What is needed:
Exactly reproduce the lines that follow.

Collected material:
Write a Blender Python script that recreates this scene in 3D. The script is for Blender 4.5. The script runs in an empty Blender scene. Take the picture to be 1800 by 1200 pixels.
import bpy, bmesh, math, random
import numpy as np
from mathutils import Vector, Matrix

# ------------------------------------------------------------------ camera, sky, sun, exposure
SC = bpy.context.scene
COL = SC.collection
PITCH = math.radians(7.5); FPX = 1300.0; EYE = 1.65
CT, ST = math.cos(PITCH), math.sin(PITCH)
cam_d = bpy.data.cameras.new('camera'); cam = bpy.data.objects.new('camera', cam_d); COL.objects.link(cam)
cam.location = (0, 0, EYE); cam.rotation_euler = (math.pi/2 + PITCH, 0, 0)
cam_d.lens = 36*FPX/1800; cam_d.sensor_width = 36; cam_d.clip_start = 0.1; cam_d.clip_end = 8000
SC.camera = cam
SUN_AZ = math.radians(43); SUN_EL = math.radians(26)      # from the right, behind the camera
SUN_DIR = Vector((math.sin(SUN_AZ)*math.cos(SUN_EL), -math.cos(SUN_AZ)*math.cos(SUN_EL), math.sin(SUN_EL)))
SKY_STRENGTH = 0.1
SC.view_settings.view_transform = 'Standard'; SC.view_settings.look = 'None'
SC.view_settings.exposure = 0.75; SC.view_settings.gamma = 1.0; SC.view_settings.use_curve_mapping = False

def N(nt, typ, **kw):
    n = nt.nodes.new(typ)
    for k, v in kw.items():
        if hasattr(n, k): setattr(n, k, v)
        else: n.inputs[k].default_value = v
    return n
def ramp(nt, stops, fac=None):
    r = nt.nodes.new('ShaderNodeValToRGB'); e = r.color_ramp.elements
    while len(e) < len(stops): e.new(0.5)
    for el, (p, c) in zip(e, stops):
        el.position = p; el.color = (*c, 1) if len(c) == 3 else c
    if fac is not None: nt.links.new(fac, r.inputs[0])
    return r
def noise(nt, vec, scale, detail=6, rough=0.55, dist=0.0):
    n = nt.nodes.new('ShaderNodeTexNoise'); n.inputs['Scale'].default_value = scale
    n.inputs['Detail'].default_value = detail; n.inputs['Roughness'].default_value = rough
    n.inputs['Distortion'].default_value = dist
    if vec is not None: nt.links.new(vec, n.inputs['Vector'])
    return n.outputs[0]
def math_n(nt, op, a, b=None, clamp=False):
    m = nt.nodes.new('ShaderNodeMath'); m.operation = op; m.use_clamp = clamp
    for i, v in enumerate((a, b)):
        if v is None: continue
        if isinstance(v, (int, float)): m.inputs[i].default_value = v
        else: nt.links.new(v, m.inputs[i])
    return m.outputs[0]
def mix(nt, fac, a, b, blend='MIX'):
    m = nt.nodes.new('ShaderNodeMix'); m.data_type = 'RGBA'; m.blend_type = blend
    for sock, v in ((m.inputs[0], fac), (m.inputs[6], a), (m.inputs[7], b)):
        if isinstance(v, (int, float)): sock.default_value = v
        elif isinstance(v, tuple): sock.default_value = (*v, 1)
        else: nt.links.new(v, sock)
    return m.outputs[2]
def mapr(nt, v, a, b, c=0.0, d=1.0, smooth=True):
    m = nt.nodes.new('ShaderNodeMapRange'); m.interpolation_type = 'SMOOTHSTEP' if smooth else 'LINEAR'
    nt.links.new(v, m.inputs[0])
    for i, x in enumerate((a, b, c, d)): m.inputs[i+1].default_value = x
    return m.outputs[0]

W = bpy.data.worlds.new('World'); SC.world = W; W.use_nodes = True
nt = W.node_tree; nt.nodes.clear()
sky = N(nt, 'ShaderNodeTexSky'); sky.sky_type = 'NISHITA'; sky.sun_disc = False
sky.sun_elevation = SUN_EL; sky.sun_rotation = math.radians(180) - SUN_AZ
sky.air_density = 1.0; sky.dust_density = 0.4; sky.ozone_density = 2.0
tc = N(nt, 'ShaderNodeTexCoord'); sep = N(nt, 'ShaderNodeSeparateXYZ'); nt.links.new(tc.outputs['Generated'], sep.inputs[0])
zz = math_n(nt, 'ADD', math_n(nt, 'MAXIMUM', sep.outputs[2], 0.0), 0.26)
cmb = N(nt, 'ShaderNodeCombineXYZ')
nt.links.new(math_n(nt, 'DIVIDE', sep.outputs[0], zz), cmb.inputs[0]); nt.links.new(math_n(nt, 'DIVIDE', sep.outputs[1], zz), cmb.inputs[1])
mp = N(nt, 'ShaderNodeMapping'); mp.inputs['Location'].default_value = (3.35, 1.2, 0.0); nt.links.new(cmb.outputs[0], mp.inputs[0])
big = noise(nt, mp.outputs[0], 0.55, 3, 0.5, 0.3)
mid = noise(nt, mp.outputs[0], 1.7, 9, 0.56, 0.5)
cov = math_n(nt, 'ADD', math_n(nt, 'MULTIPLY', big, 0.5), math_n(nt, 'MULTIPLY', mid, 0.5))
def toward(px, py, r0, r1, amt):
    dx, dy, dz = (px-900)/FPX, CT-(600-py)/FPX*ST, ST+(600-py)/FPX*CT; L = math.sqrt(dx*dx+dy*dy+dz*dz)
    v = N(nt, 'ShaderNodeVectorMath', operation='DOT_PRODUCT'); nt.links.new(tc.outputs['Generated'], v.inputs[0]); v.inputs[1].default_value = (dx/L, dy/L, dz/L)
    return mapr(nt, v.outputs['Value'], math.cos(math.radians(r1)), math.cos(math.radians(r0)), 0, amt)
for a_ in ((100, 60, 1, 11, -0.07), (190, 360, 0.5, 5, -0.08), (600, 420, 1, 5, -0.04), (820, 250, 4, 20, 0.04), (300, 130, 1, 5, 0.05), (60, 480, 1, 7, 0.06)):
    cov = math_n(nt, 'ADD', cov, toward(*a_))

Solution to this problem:
Write a Blender Python script that recreates this scene in 3D. The script is for Blender 4.5. The script runs in an empty Blender scene. Take the picture to be 1800 by 1200 pixels.
import bpy, bmesh, math, random
import numpy as np
from mathutils import Vector, Matrix

# ------------------------------------------------------------------ camera, sky, sun, exposure
SC = bpy.context.scene
COL = SC.collection
PITCH = math.radians(7.5); FPX = 1300.0; EYE = 1.65
CT, ST = math.cos(PITCH), math.sin(PITCH)
cam_d = bpy.data.cameras.new('camera'); cam = bpy.data.objects.new('camera', cam_d); COL.objects.link(cam)
cam.location = (0, 0, EYE); cam.rotation_euler = (math.pi/2 + PITCH, 0, 0)
cam_d.lens = 36*FPX/1800; cam_d.sensor_width = 36; cam_d.clip_start = 0.1; cam_d.clip_end = 8000
SC.camera = cam
SUN_AZ = math.radians(43); SUN_EL = math.radians(26)      # from the right, behind the camera
SUN_DIR = Vector((math.sin(SUN_AZ)*math.cos(SUN_EL), -math.cos(SUN_AZ)*math.cos(SUN_EL), math.sin(SUN_EL)))
SKY_STRENGTH = 0.1
SC.view_settings.view_transform = 'Standard'; SC.view_settings.look = 'None'
SC.view_settings.exposure = 0.75; SC.view_settings.gamma = 1.0; SC.view_settings.use_curve_mapping = False

def N(nt, typ, **kw):
    n = nt.nodes.new(typ)
    for k, v in kw.items():
        if hasattr(n, k): setattr(n, k, v)
        else: n.inputs[k].default_value = v
    return n
def ramp(nt, stops, fac=None):
    r = nt.nodes.new('ShaderNodeValToRGB'); e = r.color_ramp.elements
    while len(e) < len(stops): e.new(0.5)
    for el, (p, c) in zip(e, stops):
        el.position = p; el.color = (*c, 1) if len(c) == 3 else c
    if fac is not None: nt.links.new(fac, r.inputs[0])
    return r
def noise(nt, vec, scale, detail=6, rough=0.55, dist=0.0):
    n = nt.nodes.new('ShaderNodeTexNoise'); n.inputs['Scale'].default_value = scale
    n.inputs['Detail'].default_value = detail; n.inputs['Roughness'].default_value = rough
    n.inputs['Distortion'].default_value = dist
    if vec is not None: nt.links.new(vec, n.inputs['Vector'])
    return n.outputs[0]
def math_n(nt, op, a, b=None, clamp=False):
    m = nt.nodes.new('ShaderNodeMath'); m.operation = op; m.use_clamp = clamp
    for i, v in enumerate((a, b)):
        if v is None: continue
        if isinstance(v, (int, float)): m.inputs[i].default_value = v
        else: nt.links.new(v, m.inputs[i])
    return m.outputs[0]
def mix(nt, fac, a, b, blend='MIX'):
    m = nt.nodes.new('ShaderNodeMix'); m.data_type = 'RGBA'; m.blend_type = blend
    for sock, v in ((m.inputs[0], fac), (m.inputs[6], a), (m.inputs[7], b)):
        if isinstance(v, (int, float)): sock.default_value = v
        elif isinstance(v, tuple): sock.default_value = (*v, 1)
        else: nt.links.new(v, sock)
    return m.outputs[2]
def mapr(nt, v, a, b, c=0.0, d=1.0, smooth=True):
    m = nt.nodes.new('ShaderNodeMapRange'); m.interpolation_type = 'SMOOTHSTEP' if smooth else 'LINEAR'
    nt.links.new(v, m.inputs[0])
    for i, x in enumerate((a, b, c, d)): m.inputs[i+1].default_value = x
    return m.outputs[0]

W = bpy.data.worlds.new('World'); SC.world = W; W.use_nodes = True
nt = W.node_tree; nt.nodes.clear()
sky = N(nt, 'ShaderNodeTexSky'); sky.sky_type = 'NISHITA'; sky.sun_disc = False
sky.sun_elevation = SUN_EL; sky.sun_rotation = math.radians(180) - SUN_AZ
sky.air_density = 1.0; sky.dust_density = 0.4; sky.ozone_density = 2.0
tc = N(nt, 'ShaderNodeTexCoord'); sep = N(nt, 'ShaderNodeSeparateXYZ'); nt.links.new(tc.outputs['Generated'], sep.inputs[0])
zz = math_n(nt, 'ADD', math_n(nt, 'MAXIMUM', sep.outputs[2], 0.0), 0.26)
cmb = N(nt, 'ShaderNodeCombineXYZ')
nt.links.new(math_n(nt, 'DIVIDE', sep.outputs[0], zz), cmb.inputs[0]); nt.links.new(math_n(nt, 'DIVIDE', sep.outputs[1], zz), cmb.inputs[1])
mp = N(nt, 'ShaderNodeMapping'); mp.inputs['Location'].default_value = (3.35, 1.2, 0.0); nt.links.new(cmb.outputs[0], mp.inputs[0])
big = noise(nt, mp.outputs[0], 0.55, 3, 0.5, 0.3)
mid = noise(nt, mp.outputs[0], 1.7, 9, 0.56, 0.5)
cov = math_n(nt, 'ADD', math_n(nt, 'MULTIPLY', big, 0.5), math_n(nt, 'MULTIPLY', mid, 0.5))
def toward(px, py, r0, r1, amt):
    dx, dy, dz = (px-900)/FPX, CT-(600-py)/FPX*ST, ST+(600-py)/FPX*CT; L = math.sqrt(dx*dx+dy*dy+dz*dz)
    v = N(nt, 'ShaderNodeVectorMath', operation='DOT_PRODUCT'); nt.links.new(tc.outputs['Generated'], v.inputs[0]); v.inputs[1].default_value = (dx/L, dy/L, dz/L)
    return mapr(nt, v.outputs['Value'], math.cos(math.radians(r1)), math.cos(math.radians(r0)), 0, amt)
for a_ in ((100, 60, 1, 11, -0.07), (190, 360, 0.5, 5, -0.08), (600, 420, 1, 5, -0.04), (820, 250, 4, 20, 0.04), (300, 130, 1, 5, 0.05), (60, 480, 1, 7, 0.06)):
    cov = math_n(nt, 'ADD', cov, toward(*a_))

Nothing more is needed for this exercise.